-- Begin Dataset entries --
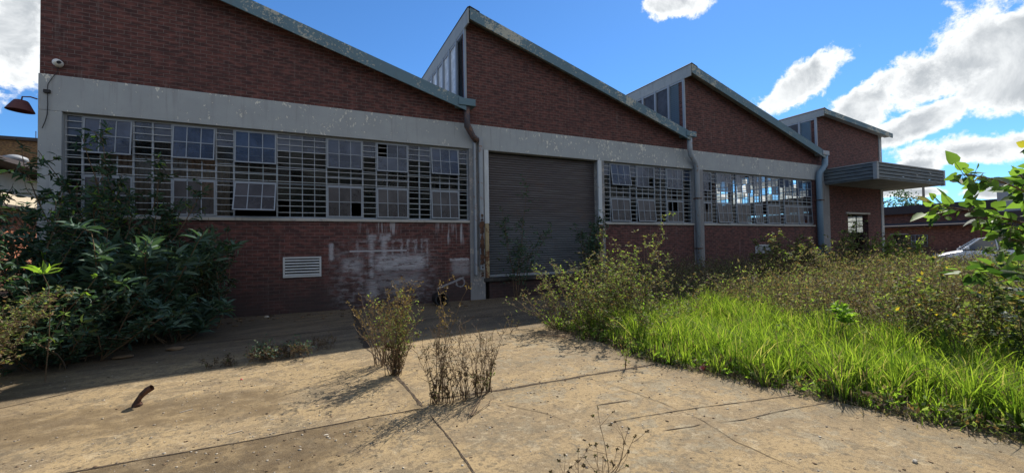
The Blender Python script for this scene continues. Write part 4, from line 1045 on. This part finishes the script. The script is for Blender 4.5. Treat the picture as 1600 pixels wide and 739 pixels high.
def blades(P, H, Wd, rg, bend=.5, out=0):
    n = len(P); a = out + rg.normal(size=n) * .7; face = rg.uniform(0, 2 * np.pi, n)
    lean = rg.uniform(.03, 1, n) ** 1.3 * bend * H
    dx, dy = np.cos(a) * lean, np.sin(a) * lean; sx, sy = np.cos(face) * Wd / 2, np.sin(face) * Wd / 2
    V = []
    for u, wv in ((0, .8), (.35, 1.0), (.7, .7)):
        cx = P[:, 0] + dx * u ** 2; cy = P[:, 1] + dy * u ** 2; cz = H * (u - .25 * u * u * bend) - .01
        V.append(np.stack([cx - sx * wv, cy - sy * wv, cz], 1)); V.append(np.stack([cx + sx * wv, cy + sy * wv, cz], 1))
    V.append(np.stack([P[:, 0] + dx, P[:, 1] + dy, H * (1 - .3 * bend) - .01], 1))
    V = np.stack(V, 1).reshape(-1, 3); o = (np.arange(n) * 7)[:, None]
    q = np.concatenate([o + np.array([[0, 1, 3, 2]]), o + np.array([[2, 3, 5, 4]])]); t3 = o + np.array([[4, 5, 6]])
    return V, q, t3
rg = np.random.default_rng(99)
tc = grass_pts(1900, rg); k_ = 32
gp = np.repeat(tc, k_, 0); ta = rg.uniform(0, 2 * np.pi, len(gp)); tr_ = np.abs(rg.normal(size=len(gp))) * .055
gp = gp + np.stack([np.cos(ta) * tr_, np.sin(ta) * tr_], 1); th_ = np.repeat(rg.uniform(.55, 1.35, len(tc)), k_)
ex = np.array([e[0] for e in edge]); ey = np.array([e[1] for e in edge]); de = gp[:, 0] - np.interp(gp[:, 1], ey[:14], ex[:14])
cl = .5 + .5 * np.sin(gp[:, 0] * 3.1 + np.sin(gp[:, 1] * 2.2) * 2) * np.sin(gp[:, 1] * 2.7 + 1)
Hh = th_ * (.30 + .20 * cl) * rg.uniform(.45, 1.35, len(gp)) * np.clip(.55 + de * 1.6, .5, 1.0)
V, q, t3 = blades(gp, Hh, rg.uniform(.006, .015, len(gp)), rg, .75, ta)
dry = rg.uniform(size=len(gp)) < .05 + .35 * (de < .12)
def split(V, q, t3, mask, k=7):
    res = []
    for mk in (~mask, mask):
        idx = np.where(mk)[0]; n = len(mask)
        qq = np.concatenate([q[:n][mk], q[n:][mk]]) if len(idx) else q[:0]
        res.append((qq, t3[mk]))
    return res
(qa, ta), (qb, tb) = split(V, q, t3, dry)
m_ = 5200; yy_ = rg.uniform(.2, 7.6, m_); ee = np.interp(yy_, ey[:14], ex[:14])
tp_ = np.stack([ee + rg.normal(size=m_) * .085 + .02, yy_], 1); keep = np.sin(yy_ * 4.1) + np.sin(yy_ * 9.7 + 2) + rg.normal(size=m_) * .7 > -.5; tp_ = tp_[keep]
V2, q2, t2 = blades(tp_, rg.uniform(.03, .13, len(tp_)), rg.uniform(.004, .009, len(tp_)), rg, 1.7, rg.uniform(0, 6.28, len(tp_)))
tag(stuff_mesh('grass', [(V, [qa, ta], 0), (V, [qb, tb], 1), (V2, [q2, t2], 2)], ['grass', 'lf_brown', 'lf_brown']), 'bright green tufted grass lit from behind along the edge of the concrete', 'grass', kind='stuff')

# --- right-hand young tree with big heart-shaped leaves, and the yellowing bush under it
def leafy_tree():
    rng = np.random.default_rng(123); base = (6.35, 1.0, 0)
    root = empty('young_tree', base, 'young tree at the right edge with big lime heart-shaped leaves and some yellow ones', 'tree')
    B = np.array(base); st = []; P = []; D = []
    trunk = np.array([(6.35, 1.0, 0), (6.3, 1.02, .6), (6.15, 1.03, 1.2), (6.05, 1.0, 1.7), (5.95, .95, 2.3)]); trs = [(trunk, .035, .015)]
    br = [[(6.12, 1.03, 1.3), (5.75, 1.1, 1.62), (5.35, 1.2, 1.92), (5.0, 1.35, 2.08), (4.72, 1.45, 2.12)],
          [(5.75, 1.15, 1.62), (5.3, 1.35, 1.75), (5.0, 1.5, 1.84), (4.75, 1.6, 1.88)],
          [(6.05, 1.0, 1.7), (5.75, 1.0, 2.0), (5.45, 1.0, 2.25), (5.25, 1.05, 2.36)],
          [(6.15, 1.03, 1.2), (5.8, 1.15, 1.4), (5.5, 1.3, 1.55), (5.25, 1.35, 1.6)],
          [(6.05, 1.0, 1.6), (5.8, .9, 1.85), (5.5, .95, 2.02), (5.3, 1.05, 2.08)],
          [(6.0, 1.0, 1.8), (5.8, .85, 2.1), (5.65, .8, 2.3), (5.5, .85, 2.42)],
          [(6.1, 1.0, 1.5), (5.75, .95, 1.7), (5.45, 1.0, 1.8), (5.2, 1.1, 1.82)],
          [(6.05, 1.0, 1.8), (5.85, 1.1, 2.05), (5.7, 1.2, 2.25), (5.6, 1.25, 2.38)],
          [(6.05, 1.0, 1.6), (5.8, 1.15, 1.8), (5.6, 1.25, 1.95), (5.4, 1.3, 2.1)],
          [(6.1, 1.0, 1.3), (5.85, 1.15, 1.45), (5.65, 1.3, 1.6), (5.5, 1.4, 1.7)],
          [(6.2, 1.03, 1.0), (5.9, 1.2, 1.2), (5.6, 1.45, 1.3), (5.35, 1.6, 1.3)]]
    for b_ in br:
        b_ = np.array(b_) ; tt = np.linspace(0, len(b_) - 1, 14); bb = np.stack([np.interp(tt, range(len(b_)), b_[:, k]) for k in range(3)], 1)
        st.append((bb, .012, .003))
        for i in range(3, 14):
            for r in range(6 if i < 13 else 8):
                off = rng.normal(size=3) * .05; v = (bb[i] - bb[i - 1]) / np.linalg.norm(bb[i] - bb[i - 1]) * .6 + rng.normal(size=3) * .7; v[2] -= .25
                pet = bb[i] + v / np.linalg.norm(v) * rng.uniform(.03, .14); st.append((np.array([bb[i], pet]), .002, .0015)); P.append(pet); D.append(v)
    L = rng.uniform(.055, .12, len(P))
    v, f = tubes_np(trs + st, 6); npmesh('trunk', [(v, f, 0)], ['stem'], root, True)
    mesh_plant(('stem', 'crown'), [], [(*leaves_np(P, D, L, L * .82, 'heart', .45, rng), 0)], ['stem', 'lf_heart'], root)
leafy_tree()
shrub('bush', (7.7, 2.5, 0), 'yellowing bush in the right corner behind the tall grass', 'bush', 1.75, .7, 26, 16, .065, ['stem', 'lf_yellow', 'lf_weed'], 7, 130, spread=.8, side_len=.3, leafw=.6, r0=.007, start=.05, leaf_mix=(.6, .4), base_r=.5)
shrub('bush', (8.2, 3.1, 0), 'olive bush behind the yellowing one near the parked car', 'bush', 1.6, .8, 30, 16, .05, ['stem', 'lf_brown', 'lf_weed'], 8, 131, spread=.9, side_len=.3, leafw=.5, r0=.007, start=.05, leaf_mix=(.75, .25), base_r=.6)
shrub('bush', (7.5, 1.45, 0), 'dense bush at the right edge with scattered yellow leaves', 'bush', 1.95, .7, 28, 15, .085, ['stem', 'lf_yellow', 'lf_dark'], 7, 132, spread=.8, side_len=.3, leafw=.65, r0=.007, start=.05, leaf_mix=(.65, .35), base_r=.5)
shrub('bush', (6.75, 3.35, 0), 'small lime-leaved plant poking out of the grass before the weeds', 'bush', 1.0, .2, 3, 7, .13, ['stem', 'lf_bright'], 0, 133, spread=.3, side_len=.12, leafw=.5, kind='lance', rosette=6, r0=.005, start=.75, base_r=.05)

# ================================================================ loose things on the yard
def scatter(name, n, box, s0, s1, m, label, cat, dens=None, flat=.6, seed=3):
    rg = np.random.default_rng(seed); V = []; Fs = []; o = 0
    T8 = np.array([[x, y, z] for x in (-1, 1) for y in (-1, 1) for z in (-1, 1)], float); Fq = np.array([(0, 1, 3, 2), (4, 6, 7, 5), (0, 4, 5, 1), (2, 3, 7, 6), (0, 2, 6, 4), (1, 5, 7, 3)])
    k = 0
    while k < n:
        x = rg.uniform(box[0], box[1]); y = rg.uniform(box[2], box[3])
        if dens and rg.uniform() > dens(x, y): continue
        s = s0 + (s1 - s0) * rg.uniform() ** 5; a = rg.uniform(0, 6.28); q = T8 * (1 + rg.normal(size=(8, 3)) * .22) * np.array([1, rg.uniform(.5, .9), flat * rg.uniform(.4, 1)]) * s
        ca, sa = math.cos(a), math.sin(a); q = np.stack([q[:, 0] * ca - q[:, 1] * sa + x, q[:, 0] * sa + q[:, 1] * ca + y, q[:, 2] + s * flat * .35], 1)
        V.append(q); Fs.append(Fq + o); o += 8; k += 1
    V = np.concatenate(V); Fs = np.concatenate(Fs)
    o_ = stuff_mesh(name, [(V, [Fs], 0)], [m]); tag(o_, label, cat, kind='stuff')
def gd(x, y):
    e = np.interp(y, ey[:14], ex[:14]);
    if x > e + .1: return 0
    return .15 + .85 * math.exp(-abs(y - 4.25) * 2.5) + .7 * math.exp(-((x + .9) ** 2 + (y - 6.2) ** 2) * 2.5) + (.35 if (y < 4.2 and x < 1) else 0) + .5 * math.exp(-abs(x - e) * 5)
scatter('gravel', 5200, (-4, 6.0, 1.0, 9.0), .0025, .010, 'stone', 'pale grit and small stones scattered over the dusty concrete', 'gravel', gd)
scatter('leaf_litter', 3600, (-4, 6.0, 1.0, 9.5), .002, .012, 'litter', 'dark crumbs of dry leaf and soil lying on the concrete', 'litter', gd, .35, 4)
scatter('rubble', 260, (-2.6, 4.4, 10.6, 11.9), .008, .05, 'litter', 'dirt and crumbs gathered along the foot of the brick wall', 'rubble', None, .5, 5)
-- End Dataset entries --
-- Begin Dataset entries --
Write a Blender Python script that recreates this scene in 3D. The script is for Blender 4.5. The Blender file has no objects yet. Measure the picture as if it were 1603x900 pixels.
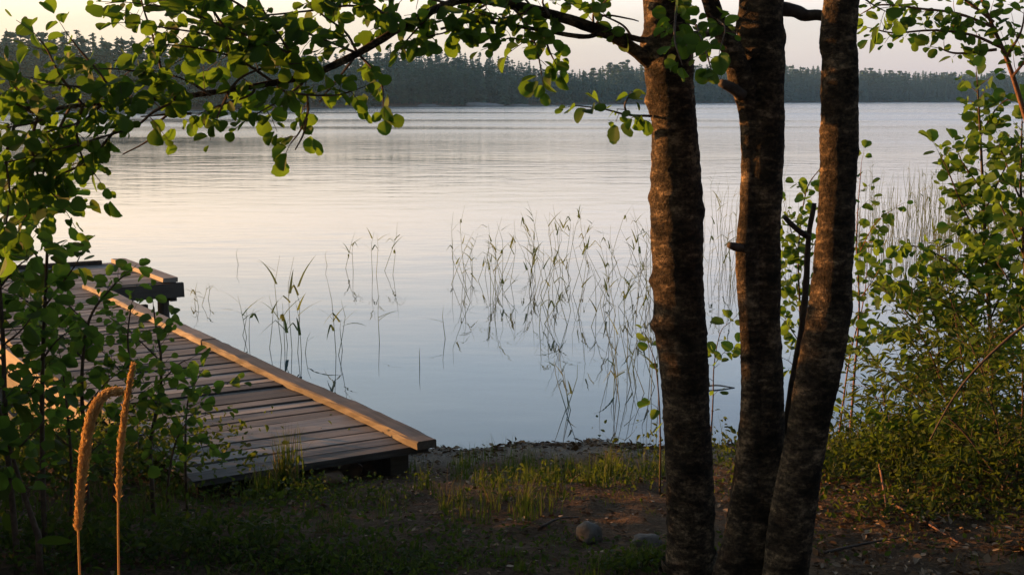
-- End Dataset entries --
#### [Exercise description]
Identify and list each line with the word "Python".

#### [Result of this task]
The Blender Python script for this scene continues. Write part 4, from line 1045 on. This part finishes the script. The script is for Blender 4.5. Treat the picture as 1600 pixels wide and 739 pixels high.
Write a Blender Python script that recreates this scene in 3D. The script is for Blender 4.5. The Blender file has no objects yet. Measure the picture as if it were 1603x900 pixels.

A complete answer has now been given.